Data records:
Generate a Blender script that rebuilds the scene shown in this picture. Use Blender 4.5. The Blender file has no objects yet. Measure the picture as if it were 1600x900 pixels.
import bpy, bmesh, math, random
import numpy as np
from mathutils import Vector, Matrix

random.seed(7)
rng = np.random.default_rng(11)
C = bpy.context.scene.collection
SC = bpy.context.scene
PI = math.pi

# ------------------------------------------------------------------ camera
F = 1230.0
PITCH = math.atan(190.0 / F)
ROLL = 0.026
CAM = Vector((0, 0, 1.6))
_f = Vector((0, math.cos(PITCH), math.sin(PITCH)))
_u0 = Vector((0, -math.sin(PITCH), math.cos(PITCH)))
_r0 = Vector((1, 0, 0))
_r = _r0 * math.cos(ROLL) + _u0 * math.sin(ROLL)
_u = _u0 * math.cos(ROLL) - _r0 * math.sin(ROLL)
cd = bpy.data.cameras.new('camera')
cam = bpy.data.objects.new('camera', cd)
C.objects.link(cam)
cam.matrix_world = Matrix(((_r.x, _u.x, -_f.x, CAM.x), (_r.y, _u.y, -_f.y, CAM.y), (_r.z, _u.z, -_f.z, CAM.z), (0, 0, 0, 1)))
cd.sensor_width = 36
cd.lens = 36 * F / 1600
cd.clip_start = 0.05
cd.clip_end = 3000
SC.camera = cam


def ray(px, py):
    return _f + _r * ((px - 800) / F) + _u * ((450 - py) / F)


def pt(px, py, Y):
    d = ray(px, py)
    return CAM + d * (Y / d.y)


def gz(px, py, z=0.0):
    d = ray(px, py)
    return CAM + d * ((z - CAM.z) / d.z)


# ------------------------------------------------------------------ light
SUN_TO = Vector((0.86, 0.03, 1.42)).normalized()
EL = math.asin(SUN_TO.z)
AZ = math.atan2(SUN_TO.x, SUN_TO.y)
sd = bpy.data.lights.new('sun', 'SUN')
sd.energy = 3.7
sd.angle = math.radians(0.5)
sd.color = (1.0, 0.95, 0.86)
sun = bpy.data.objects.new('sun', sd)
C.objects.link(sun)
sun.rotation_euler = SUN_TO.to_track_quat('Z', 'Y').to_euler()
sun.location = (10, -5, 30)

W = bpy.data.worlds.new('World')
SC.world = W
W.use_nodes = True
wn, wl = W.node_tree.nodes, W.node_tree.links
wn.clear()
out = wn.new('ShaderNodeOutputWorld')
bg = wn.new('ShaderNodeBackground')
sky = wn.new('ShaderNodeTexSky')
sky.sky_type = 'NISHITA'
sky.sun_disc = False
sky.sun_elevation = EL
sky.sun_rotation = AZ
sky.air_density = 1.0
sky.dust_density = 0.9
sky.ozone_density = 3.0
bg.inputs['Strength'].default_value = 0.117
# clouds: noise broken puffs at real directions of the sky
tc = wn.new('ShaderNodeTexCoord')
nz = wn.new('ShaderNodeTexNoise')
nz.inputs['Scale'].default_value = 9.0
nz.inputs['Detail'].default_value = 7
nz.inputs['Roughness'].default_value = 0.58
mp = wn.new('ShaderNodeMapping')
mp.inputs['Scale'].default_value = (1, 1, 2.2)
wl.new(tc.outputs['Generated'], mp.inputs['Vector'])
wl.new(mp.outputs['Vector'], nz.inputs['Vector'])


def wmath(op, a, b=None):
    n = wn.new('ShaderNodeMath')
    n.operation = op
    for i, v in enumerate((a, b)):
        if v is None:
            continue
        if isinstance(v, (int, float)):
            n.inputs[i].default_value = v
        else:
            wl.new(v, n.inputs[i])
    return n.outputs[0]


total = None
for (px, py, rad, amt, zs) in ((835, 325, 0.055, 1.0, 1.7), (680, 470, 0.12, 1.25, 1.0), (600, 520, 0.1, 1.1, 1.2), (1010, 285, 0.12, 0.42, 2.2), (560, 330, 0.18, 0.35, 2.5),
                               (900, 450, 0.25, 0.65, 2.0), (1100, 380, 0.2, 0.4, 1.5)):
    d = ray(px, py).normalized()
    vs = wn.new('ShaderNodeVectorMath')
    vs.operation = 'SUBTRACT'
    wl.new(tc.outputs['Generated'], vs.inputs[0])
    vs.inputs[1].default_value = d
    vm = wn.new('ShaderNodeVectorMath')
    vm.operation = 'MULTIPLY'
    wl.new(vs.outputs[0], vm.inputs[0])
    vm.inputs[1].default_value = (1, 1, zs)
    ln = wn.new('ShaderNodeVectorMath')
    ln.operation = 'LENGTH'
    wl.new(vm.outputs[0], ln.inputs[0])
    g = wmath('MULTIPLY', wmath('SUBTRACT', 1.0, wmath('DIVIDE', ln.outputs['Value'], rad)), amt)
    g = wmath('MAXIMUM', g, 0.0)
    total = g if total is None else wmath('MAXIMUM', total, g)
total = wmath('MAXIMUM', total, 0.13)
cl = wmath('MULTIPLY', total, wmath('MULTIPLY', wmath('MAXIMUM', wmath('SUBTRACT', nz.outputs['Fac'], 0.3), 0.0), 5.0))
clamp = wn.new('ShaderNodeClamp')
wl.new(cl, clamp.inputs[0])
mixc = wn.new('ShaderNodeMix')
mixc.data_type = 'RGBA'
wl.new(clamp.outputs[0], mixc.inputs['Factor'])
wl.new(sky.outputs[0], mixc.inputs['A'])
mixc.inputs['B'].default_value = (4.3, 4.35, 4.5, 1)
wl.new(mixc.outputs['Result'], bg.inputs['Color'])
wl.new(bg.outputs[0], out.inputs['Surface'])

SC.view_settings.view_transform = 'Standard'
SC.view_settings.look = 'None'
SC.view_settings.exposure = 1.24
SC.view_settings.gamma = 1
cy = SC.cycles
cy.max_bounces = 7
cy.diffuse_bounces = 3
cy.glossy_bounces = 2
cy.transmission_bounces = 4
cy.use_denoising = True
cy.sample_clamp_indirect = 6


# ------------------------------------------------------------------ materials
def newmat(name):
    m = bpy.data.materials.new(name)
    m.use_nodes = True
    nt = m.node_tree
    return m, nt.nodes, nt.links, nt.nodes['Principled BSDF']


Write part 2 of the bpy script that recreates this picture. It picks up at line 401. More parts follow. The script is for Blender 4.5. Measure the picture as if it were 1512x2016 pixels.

> **OBJECTIVE**
Each line of the material should be duplicated exactly, please.

> **THE REPLY**
Generate a Blender script that rebuilds the scene shown in this picture. Use Blender 4.5. The Blender file has no objects yet. Measure the picture as if it were 1600x900 pixels.
import bpy, bmesh, math, random
import numpy as np
from mathutils import Vector, Matrix

random.seed(7)
rng = np.random.default_rng(11)
C = bpy.context.scene.collection
SC = bpy.context.scene
PI = math.pi

# ------------------------------------------------------------------ camera
F = 1230.0
PITCH = math.atan(190.0 / F)
ROLL = 0.026
CAM = Vector((0, 0, 1.6))
_f = Vector((0, math.cos(PITCH), math.sin(PITCH)))
_u0 = Vector((0, -math.sin(PITCH), math.cos(PITCH)))
_r0 = Vector((1, 0, 0))
_r = _r0 * math.cos(ROLL) + _u0 * math.sin(ROLL)
_u = _u0 * math.cos(ROLL) - _r0 * math.sin(ROLL)
cd = bpy.data.cameras.new('camera')
cam = bpy.data.objects.new('camera', cd)
C.objects.link(cam)
cam.matrix_world = Matrix(((_r.x, _u.x, -_f.x, CAM.x), (_r.y, _u.y, -_f.y, CAM.y), (_r.z, _u.z, -_f.z, CAM.z), (0, 0, 0, 1)))
cd.sensor_width = 36
cd.lens = 36 * F / 1600
cd.clip_start = 0.05
cd.clip_end = 3000
SC.camera = cam


def ray(px, py):
    return _f + _r * ((px - 800) / F) + _u * ((450 - py) / F)


def pt(px, py, Y):
    d = ray(px, py)
    return CAM + d * (Y / d.y)


def gz(px, py, z=0.0):
    d = ray(px, py)
    return CAM + d * ((z - CAM.z) / d.z)


# ------------------------------------------------------------------ light
SUN_TO = Vector((0.86, 0.03, 1.42)).normalized()
EL = math.asin(SUN_TO.z)
AZ = math.atan2(SUN_TO.x, SUN_TO.y)
sd = bpy.data.lights.new('sun', 'SUN')
sd.energy = 3.7
sd.angle = math.radians(0.5)
sd.color = (1.0, 0.95, 0.86)
sun = bpy.data.objects.new('sun', sd)
C.objects.link(sun)
sun.rotation_euler = SUN_TO.to_track_quat('Z', 'Y').to_euler()
sun.location = (10, -5, 30)

W = bpy.data.worlds.new('World')
SC.world = W
W.use_nodes = True
wn, wl = W.node_tree.nodes, W.node_tree.links
wn.clear()
out = wn.new('ShaderNodeOutputWorld')
bg = wn.new('ShaderNodeBackground')
sky = wn.new('ShaderNodeTexSky')
sky.sky_type = 'NISHITA'
sky.sun_disc = False
sky.sun_elevation = EL
sky.sun_rotation = AZ
sky.air_density = 1.0
sky.dust_density = 0.9
sky.ozone_density = 3.0
bg.inputs['Strength'].default_value = 0.117
# clouds: noise broken puffs at real directions of the sky
tc = wn.new('ShaderNodeTexCoord')
nz = wn.new('ShaderNodeTexNoise')
nz.inputs['Scale'].default_value = 9.0
nz.inputs['Detail'].default_value = 7
nz.inputs['Roughness'].default_value = 0.58
mp = wn.new('ShaderNodeMapping')
mp.inputs['Scale'].default_value = (1, 1, 2.2)
wl.new(tc.outputs['Generated'], mp.inputs['Vector'])
wl.new(mp.outputs['Vector'], nz.inputs['Vector'])


def wmath(op, a, b=None):
    n = wn.new('ShaderNodeMath')
    n.operation = op
    for i, v in enumerate((a, b)):
        if v is None:
            continue
        if isinstance(v, (int, float)):
            n.inputs[i].default_value = v
        else:
            wl.new(v, n.inputs[i])
    return n.outputs[0]


total = None
for (px, py, rad, amt, zs) in ((835, 325, 0.055, 1.0, 1.7), (680, 470, 0.12, 1.25, 1.0), (600, 520, 0.1, 1.1, 1.2), (1010, 285, 0.12, 0.42, 2.2), (560, 330, 0.18, 0.35, 2.5),
                               (900, 450, 0.25, 0.65, 2.0), (1100, 380, 0.2, 0.4, 1.5)):
    d = ray(px, py).normalized()
    vs = wn.new('ShaderNodeVectorMath')
    vs.operation = 'SUBTRACT'
    wl.new(tc.outputs['Generated'], vs.inputs[0])
    vs.inputs[1].default_value = d
    vm = wn.new('ShaderNodeVectorMath')
    vm.operation = 'MULTIPLY'
    wl.new(vs.outputs[0], vm.inputs[0])
    vm.inputs[1].default_value = (1, 1, zs)
    ln = wn.new('ShaderNodeVectorMath')
    ln.operation = 'LENGTH'
    wl.new(vm.outputs[0], ln.inputs[0])
    g = wmath('MULTIPLY', wmath('SUBTRACT', 1.0, wmath('DIVIDE', ln.outputs['Value'], rad)), amt)
    g = wmath('MAXIMUM', g, 0.0)
    total = g if total is None else wmath('MAXIMUM', total, g)
total = wmath('MAXIMUM', total, 0.13)
cl = wmath('MULTIPLY', total, wmath('MULTIPLY', wmath('MAXIMUM', wmath('SUBTRACT', nz.outputs['Fac'], 0.3), 0.0), 5.0))
clamp = wn.new('ShaderNodeClamp')
wl.new(cl, clamp.inputs[0])
mixc = wn.new('ShaderNodeMix')
mixc.data_type = 'RGBA'
wl.new(clamp.outputs[0], mixc.inputs['Factor'])
wl.new(sky.outputs[0], mixc.inputs['A'])
mixc.inputs['B'].default_value = (4.3, 4.35, 4.5, 1)
wl.new(mixc.outputs['Result'], bg.inputs['Color'])
wl.new(bg.outputs[0], out.inputs['Surface'])

SC.view_settings.view_transform = 'Standard'
SC.view_settings.look = 'None'
SC.view_settings.exposure = 1.24
SC.view_settings.gamma = 1
cy = SC.cycles
cy.max_bounces = 7
cy.diffuse_bounces = 3
cy.glossy_bounces = 2
cy.transmission_bounces = 4
cy.use_denoising = True
cy.sample_clamp_indirect = 6


# ------------------------------------------------------------------ materials
def newmat(name):
    m = bpy.data.materials.new(name)
    m.use_nodes = True
    nt = m.node_tree
    return m, nt.nodes, nt.links, nt.nodes['Principled BSDF']


Write part 2 of the bpy script that recreates this picture. It picks up at line 401. More parts follow. The script is for Blender 4.5. Measure the picture as if it were 1512x2016 pixels.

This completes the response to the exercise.